In five Tests in Australia in 1984-85, they used just 12 players, 13 in England earlier that year. And they had just as many Tests, ODIs and first-class matches and engaged in plenty of exhausting, long-distance travelling as they do now. There was another compelling reason why the idea of having a Test or two to rest was anathema to the main bowlers of the time.
Joel Garner says that the presence of very strong and eager stand-ins was an incentive to keep going.
He and Colin Croft got their first opportunity against Pakistan in 1977 when Wayne Daniel and Michael Holding weren’t fully recovered from injuries on the preceding summer’s tour of England. They immediately seized it, 33 wickets to Croft, 25 to Garner in the five Tests.
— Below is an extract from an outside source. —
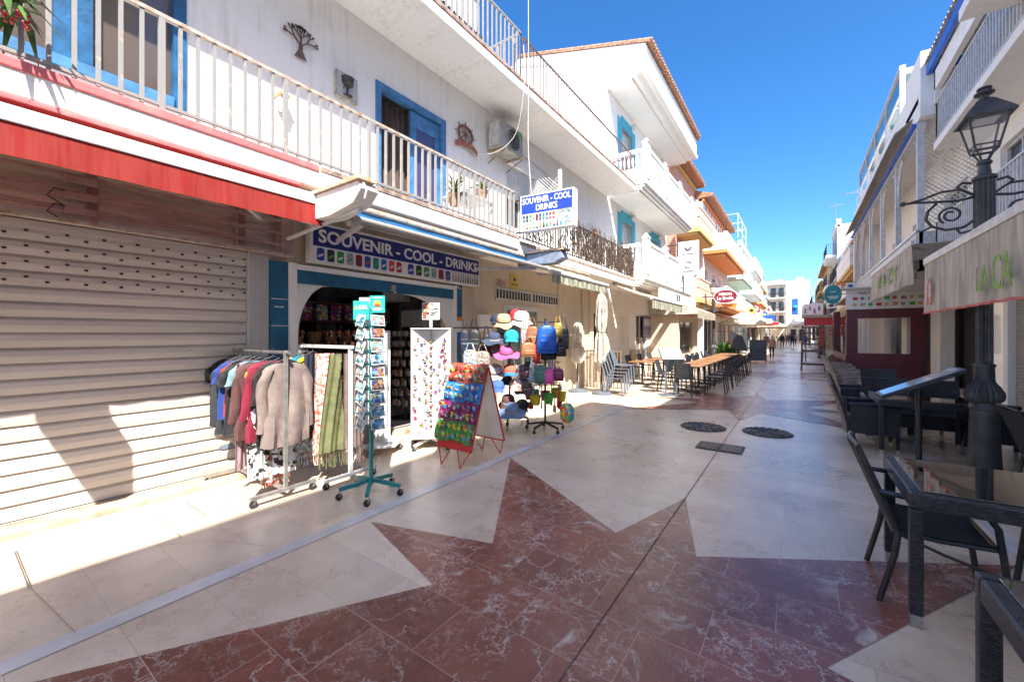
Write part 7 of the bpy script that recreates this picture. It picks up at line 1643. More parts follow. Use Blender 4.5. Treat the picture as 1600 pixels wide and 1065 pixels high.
# wicker tables and chairs
def wicker_table(label, x0, x1, y0, y1, group='black wicker tables on the right'):
    t = thing('wicker_table', label, 'table', ((x0+x1)/2, (y0+y1)/2, 0), group=group); h_ = 0.735
    b = B(); b.box(x0, x1, y0, y0+0.062, h_-0.085, h_); b.box(x0, x1, y1-0.062, y1, h_-0.085, h_); b.box(x0, x0+0.062, y0+0.062, y1-0.062, h_-0.0855, h_-0.0005); b.box(x1-0.062, x1, y0+0.062, y1-0.062, h_-0.0855, h_-0.0005); b.build('apron', M['wicker'], t, bevel=0.01)
    b = B(); b.box(x0+0.062, x1-0.062, y0+0.062, y1-0.062, h_-0.03, h_-0.012); b.build('under_panel', M['black_plastic'], t)
    b = B(); b.box(x0+0.05, x1-0.05, y0+0.05, y1-0.05, h_+0.001, h_+0.008); b.build('glass_top', glass_table, t, bevel=0.002)
    for xx in (x0, x1-0.062):
        for yy in (y0, y1-0.062):
            b = B(); b.box(xx+0.002, xx+0.060, yy+0.002, yy+0.060, 0.065, h_-0.086); lg = b.build('leg', M['wicker'], t, bevel=0.01)
            b = B(); b.box(xx+0.006, xx+0.056, yy+0.006, yy+0.056, 0.0, 0.067); b.build('metal_foot', M['steel'], lg, bevel=0.003)
    return t
glass_table = glassy('smoked_table_glass', (0.010, 0.011, 0.014), 0.015); glass_table.node_tree.nodes['Principled BSDF'].inputs['Coat Weight'].default_value = 1.0; glass_table.node_tree.nodes['Principled BSDF'].inputs['IOR'].default_value = 1.9
wicker_table('black wicker table with glass top, second from the camera, an armchair at its left end', 0.50, 1.95, 3.08, 3.93)
wicker_table('black wicker table with glass top, cut by the lower right corner of the picture', 0.53, 1.9, 1.35, 2.21)
wicker_table('black wicker table just beyond the tilted menu stand', 0.88, 1.86, 7.25, 8.25)
wicker_table('black wicker table in front of the maroon booth', 0.95, 1.9, 9.2, 10.4)
wicker_table('black wicker table at the right edge behind the lamp post', 2.15, 2.95, 5.6, 6.7)
def sling_chair():
    t = thing('armchair', 'x', 'chair', (0,0,0)); m_ = M['chair_metal']
    for s_ in (-1, 1):
        b = B(); b.tube([(s_*0.27, -0.27, 0.0), (s_*0.27, -0.20, 0.30), (s_*0.265, -0.185, 0.42), (s_*0.25, -0.255, 0.62), (s_*0.23, -0.36, 0.90)], 0.016, 8, rs=[0.016,0.017,0.018,0.018,0.014]); b.build('rear_leg', m_, t, smooth=True)
        b = B(); b.tube([(s_*0.28, 0.27, 0.0), (s_*0.285, 0.225, 0.40), (s_*0.285, 0.205, 0.56), (s_*0.285, 0.165, 0.625), (s_*0.285, 0.09, 0.645), (s_*0.28, -0.10, 0.645), (s_*0.26, -0.27, 0.655)], 0.016, 8); b.build('arm', m_, t, smooth=True)
        b = B(); b.tube([(s_*0.25, -0.20, 0.43), (s_*0.255, 0.0, 0.425), (s_*0.26, 0.22, 0.44)], 0.014, 8); b.tube([(s_*0.278, -0.19, 0.43), (s_*0.278, 0.0, 0.36), (s_*0.28, 0.235, 0.30)], 0.009, 6); b.build('seat_rail', m_, t, smooth=True)
    b = B(); b.grid(lambda u, v: (-0.25+0.5*u, -0.20+0.42*v, 0.428-0.03*math.sin(u*math.pi)+0.012*v), 10, 8, thick=(0,0,0.006)); b.build('seat', M['chair_sling'], t, smooth=True)
    b = B(); b.grid(lambda u, v: ((-0.5+u)*(0.50-0.05*v), -0.205-0.165*v-0.02*math.sin(u*math.pi), 0.46+0.43*v), 10, 8, thick=(0,-0.006,0)); b.build('backrest', M['chair_sling'], t, smooth=True)
    b = B(); b.tube([(-0.23, -0.36, 0.90), (0, -0.385, 0.915), (0.23, -0.36, 0.90)], 0.014, 8); b.tube([(-0.25, -0.2, 0.42), (0.25, -0.2, 0.42)], 0.012, 6); b.tube([(-0.26, 0.22, 0.43), (0.26, 0.22, 0.43)], 0.012, 6); b.build('cross_bar', m_, t, smooth=True)
    return t
sc_ = sling_chair(); index_children()
place(sc_, False, (0.67, 3.55, 0), R(-90), 'dark metal armchair with mesh seat under the left end of the glass topped table')
place(sc_, True, (1.36, 3.55, 0), R(90), 'dark metal armchair half outside the right edge, facing the first armchair')
place(sc_, True, (2.0, 5.9, 0), R(-90), 'dark metal armchair beside the table behind the lamp post')
def wicker_chair(wm_):
    t = thing('wicker_armchair', 'x', 'chair', (0,0,0))
    b = B(); b.box(-0.27, 0.27, -0.25, 0.27, 0.22, 0.43); b.build('seat', wm_, t, bevel=0.02)
    b = B(); b.grid(lambda u, v: ((-0.27+0.54*u)*(1+0.05*v), -0.25-0.05*v-0.13*v*v-0.03*math.sin(u*math.pi), 0.20+0.68*v), 10, 8, thick=(0,-0.035,0)); b.build('backrest', wm_, t, smooth=True)
    for s_ in (-1, 1):
        b = B(); b.box(s_*0.27, s_*0.31, -0.25, 0.26, 0.22, 0.60); b.tube([(s_*0.29, -0.27, 0.62), (s_*0.29, 0.1, 0.63), (s_*0.29, 0.27, 0.60)], 0.028, 8); b.build('arm', wm_, t, smooth=False)
        for y_ in (-0.22, 0.24):
            b = B(); b.box(s_*0.27-0.02, s_*0.27+0.02, y_-0.02, y_+0.02, 0.04, 0.22); lg = b.build('leg', M['wicker'], t)
            b = B(); b.box(s_*0.27-0.017, s_*0.27+0.017, y_-0.017, y_+0.017, 0.0, 0.042); b.build('metal_foot', M['steel'], lg)
    return t
wc_ = wicker_chair(M['wicker']); ws_ = wicker_chair(M['wicker_grey']); wb_ = wicker_chair(M['wicker_brown']); index_children()
for i, (x_, y_, rz_, lb_) in enumerate([
  (0.86, 7.75, -90, 'black wicker armchair at the street end of the table beyond the menu stand'),
  (1.15, 8.55, 180, 'black wicker armchair behind the table beyond the menu stand, left one'),
  (1.72, 8.55, 180, 'black wicker armchair behind the table beyond the menu stand, right one'),
  (0.92, 9.75, -90, 'black wicker armchair at the street end of the table before the maroon booth'),
  (2.15, 8.0, 90, 'black wicker armchair at the wall end of the table beyond the menu stand'),
  (1.35, 10.8, 180, 'black wicker armchair nearest the maroon booth'),
  (2.62, 7.2, 180, 'black wicker armchair by the wall beyond the lamp post')]):
    place(wc_, i > 0, (x_, y_, 0), R(rz_), lb_, 'black wicker armchairs')
for i in range(5): place(ws_, i > 0, (1.02+0.03*i, 12.2+i*1.35, 0), R(-80), 'brown and pale striped wicker chair, %s from the camera' % pos[i], 'striped wicker chairs before the booth')
for i in range(5): place(wb_, i > 0, (1.15+0.55*(i % 2)+0.1*i, 20.2+i*1.1, 0), R(-90 if i % 2 else 90), 'brown wicker armchair past the maroon booth, %s from the camera' % pos[i], 'brown wicker armchairs past the booth')
t, c, ex, ey, ez, fb = menu_stand(1.16, 6.66, 1.03, R(-90), 0.42, 0.78, 'dark menu stand with a tilted glossy menu board reflecting the sky', M['black_metal'], glassy('glossy_menu', (0.25,0.28,0.33), 0.06), 0.47)

# maroon booth
BY_ = 17.6
bo = thing('curtain_booth', 'maroon plastic curtain booth with a clear window in front of the terrace building', 'booth', (2.3, BY_, 0))
b = B(); x0, x1 = 1.33, 3.22; wx0, wx1, wz0, wz1 = 1.62, 2.88, 0.98, 2.12
for q in ((x0, wx0, 0.02, 2.42), (wx1, x1, 0.02, 2.42), (wx0, wx1, 0.02, wz0), (wx0, wx1, wz1, 2.42)): b.box(q[0], q[1], BY_, BY_+0.02, q[2], q[3])
b.build('curtain', M['maroon'], bo)
b = B(); b.grid(lambda u, v: (wx0+(wx1-wx0)*u, BY_+0.01+0.012*math.sin(u*9+v*3), wz0+(wz1-wz0)*v), 16, 8); b.build('clear_window', glassy('clear_pvc', (0.35,0.32,0.30), 0.04, 0.14), bo, fix=False)
b = B(); b.tube([(x0-0.02, BY_-0.02, 0.14), (x1, BY_-0.02, 0.14)], 0.025, 8); b.build('bottom_pole', M['white_metal'], bo)
b = B(); b.box(x0-0.02, x0+0.04, BY_+0.02, BY_+5.5, 0.05, 0.9); b.box(x0-0.03, x0+0.22, BY_+5.6, BY_+5.8, 0.02, 2.6); b.build('side_curtain', M['maroon'], bo)
b = B()
for x_ in (x0+0.03, x1-0.03): b.box(x_-0.03, x_+0.03, BY_+0.03, BY_+0.09, 0, 3.05)
b.build('post', M['brown_frame'], bo)
for x_, y_ in ((1.9, 1.2), (2.2, 2.6), (2.55, 1.8), (2.75, 3.2)): b = B(); b.box(x_-0.04, x_+0.04, BY_+y_, BY_+y_+0.08, 0, 2.9); b.build('inner_post', M['white_clean'], bo)
b = B(); b.box(x0-0.02, x1+0.02, BY_-0.03, BY_+0.02, 2.43, 3.05); mb = b.build('menu_board', M['sign_white'], bo, bevel=0.005)
b = B(); b.box(x0-0.12, x1, BY_-0.3, BY_+0.1, 3.07, 3.12); b.build('board_roof', M['grey_plaster'], bo)
text_part('NATU', (x0+0.3, BY_-0.031, 2.90), (1,0,0), (0,0,1), 0.42, 0.09, M['maroon_sign'], mb)
for i in range(9):
    for j in range(2):
        xx = x0+0.16+i*0.195; zz = 2.52+0.2*j; b = B(); b.box(xx, xx+0.10+0.03*((i+j) % 2), BY_-0.034, BY_-0.031, zz, zz+0.10); b.build('food_picture', M[['prodA','red_ink','prodD','prodC','green_ink'][(i*2+j) % 5]] if (i+j) % 4 else M['yellow'], mb)
b = B(); b.box(x0+0.05, x1, BY_+0.1, BY_+6, 2.9, 2.93); b.build('canopy_roof', M['cream_fabric'], bo)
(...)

Daniel never regained a regular place, confined to 10 Tests over eight years, menacing batsmen for Middlesex in the English county championship instead. The equally dangerous Sylvester Clarke (11 Tests) was another who had to make do with county cricket as he couldn’t break into the hierarchy of the contemporary pace attack.
Should any second-pick bowler now claim 10 wickets in a Test, Flower might find it difficult to enlighten him on the meaning of ‘rotation’ when dropping him for the next match.
It is a conundrum that doesn’t concern the West Indies just now. If it ever does it would be comforting to know that, whoever the selectors and the coach may be, they would be guided by the example of earlier times and respect the game and their opponents by always putting their best team in the field.